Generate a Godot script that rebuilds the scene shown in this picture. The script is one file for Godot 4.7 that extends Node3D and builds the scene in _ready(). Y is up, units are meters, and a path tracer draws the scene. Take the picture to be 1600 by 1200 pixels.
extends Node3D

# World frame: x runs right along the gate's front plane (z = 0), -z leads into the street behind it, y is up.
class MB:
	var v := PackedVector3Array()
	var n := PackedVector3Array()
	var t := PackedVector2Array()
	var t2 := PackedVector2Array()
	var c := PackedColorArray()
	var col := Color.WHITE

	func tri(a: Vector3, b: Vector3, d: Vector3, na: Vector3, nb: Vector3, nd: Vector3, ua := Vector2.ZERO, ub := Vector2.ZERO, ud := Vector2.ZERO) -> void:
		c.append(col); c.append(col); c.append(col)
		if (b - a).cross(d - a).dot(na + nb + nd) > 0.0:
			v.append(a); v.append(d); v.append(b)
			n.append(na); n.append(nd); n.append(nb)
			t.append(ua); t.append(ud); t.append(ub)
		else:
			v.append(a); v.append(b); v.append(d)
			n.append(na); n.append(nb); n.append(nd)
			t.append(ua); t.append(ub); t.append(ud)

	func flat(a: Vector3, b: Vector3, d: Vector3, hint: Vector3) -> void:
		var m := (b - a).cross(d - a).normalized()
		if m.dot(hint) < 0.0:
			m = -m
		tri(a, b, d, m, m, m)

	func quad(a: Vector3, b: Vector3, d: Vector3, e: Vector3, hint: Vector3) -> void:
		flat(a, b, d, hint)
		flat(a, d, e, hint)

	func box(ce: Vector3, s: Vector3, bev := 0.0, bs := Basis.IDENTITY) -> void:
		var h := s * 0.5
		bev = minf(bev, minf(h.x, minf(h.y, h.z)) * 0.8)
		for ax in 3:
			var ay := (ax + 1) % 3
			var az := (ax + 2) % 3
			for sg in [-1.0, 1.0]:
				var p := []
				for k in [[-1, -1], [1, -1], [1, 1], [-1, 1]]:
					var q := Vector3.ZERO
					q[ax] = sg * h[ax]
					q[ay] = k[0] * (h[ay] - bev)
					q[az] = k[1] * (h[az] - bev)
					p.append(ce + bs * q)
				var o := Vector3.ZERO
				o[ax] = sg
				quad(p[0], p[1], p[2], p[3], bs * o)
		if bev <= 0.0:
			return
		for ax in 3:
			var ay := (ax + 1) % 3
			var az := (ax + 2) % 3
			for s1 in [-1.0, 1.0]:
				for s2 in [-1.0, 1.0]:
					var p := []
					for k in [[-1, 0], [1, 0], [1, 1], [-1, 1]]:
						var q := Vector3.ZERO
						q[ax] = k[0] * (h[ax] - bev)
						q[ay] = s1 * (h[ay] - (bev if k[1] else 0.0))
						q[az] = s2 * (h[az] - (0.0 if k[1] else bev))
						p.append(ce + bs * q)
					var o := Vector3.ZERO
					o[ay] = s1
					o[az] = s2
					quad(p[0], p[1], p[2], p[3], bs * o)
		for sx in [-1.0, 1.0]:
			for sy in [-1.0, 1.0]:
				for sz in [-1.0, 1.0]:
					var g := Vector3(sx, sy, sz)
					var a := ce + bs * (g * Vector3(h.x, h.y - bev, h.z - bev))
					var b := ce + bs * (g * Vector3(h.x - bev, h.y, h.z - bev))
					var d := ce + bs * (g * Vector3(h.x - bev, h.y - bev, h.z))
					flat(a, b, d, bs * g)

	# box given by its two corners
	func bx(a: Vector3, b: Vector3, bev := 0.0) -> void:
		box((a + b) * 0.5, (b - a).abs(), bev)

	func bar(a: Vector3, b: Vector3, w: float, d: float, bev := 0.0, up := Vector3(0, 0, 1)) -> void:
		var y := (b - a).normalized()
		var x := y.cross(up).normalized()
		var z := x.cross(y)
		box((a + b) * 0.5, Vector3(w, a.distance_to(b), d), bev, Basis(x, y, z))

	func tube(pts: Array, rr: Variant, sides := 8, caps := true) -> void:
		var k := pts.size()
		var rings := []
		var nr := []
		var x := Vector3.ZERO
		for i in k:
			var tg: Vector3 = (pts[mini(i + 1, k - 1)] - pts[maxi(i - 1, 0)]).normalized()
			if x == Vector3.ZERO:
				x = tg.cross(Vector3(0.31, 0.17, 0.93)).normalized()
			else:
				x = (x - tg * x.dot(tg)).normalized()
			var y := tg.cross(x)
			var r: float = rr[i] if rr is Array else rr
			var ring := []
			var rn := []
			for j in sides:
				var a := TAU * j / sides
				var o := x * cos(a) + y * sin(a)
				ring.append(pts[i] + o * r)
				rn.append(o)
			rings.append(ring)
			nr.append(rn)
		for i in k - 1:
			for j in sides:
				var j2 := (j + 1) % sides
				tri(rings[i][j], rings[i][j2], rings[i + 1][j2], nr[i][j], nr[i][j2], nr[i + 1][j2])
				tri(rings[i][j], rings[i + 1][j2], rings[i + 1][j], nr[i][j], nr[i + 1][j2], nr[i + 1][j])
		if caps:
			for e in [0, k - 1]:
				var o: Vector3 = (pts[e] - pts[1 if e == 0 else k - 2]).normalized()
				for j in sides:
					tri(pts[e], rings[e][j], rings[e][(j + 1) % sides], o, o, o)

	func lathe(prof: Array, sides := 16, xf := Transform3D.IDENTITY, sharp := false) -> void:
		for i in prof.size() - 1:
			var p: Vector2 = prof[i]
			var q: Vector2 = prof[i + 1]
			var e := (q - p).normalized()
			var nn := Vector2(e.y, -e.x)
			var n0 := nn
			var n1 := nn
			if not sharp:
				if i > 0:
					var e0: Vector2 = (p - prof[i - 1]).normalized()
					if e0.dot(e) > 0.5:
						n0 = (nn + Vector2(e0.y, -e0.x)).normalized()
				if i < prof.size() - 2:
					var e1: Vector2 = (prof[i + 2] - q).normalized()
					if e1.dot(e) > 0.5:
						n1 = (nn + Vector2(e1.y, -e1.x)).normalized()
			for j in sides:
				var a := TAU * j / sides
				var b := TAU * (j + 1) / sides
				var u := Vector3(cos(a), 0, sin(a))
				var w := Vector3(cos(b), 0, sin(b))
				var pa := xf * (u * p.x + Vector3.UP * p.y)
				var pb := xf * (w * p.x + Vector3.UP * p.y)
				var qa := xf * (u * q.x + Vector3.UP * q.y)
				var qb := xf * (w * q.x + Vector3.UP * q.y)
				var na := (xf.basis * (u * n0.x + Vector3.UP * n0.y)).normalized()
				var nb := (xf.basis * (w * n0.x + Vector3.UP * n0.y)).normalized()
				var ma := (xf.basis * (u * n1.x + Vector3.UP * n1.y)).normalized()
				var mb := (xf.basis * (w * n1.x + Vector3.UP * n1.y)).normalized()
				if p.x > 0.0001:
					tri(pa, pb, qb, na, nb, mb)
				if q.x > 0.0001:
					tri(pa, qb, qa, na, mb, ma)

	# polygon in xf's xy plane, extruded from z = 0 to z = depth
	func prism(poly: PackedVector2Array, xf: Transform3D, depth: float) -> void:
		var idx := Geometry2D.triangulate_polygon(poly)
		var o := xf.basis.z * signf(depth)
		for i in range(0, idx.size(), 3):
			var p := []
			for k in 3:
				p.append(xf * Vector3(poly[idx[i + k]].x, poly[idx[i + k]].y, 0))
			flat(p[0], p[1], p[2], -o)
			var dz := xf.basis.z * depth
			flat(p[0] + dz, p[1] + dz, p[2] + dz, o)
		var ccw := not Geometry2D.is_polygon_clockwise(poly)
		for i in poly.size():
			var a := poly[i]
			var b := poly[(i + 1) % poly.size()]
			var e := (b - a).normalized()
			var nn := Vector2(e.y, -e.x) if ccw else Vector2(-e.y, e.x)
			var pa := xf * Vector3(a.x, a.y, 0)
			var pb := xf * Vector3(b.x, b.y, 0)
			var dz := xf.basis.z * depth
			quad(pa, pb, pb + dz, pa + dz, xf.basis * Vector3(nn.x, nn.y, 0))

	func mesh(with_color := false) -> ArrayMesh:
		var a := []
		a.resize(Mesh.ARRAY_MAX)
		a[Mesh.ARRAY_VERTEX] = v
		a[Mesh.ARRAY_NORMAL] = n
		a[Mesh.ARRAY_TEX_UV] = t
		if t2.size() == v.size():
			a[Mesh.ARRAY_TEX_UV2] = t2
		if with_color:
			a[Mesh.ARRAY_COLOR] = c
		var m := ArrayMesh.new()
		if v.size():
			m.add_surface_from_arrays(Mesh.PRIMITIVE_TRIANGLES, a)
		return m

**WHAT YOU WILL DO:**
Write out the listing's lines exactly, from its first line through the line that contains "var col := Color.WHITE", and stop there.

**OUTPUT OF THE TASK:**
Generate a Godot script that rebuilds the scene shown in this picture. The script is one file for Godot 4.7 that extends Node3D and builds the scene in _ready(). Y is up, units are meters, and a path tracer draws the scene. Take the picture to be 1600 by 1200 pixels.
extends Node3D

# World frame: x runs right along the gate's front plane (z = 0), -z leads into the street behind it, y is up.
class MB:
	var v := PackedVector3Array()
	var n := PackedVector3Array()
	var t := PackedVector2Array()
	var t2 := PackedVector2Array()
	var c := PackedColorArray()
	var col := Color.WHITE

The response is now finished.